Assez régulièrement réparties à travers le siècle, les rééditions (y compris celles des contrefaçons et des traductions: Londres, 1744, 1765-1766, Dublin, 1753, Berlin, 1770-1773...) montrent que les Lettres juives n'ont pas cessé de plaire aux lecteurs par leurs qualités d'imagination, d'esprit, de gaieté et de piquant, par la variété des matières et aussi le caractère philosophique du propos — «ces vérités courageuses» que loue Voltaire (lettres à d'Argens, 10 et 20 déc. 1736) «au nom de tous les gens qui pensent». Rien d'étonnant qu'elles aient été réimprimées notamment quand le combat des Lumières et la lutte contre l'Infâme se sont intensifiés. Le 3 mars 1754, Voltaire signale à d'Argens que les Lettres juives ont été brûlées peu auparavant à Colmar... C'est dire que l'ouvrage, dans son libertinage érudit, a gardé toute sa force, et, effectivement, des œuvres de d'Argens, ce sont les Lettres juives qui ont eu, et à juste titre, le plus de succès. Voltaire ne se trompait pas quand il prévoyait leur «succès invariable» (lettre à d'Argens du 22 juin 1737).

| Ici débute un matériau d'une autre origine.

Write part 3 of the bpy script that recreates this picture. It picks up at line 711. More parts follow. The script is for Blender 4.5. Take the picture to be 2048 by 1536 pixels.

Au point qu'elles ne se dissocient pas du nom de d'Argens — «l'auteur des Lettres juives», ainsi qu'il se désigne lui-même en tête de nombre de ses livres, l'«ingénieux auteur des Lettres juives» (Bibliothèque germanique, art. cit.), ou encore, sur un mode plus familier, le «cher Isaac» de Voltaire.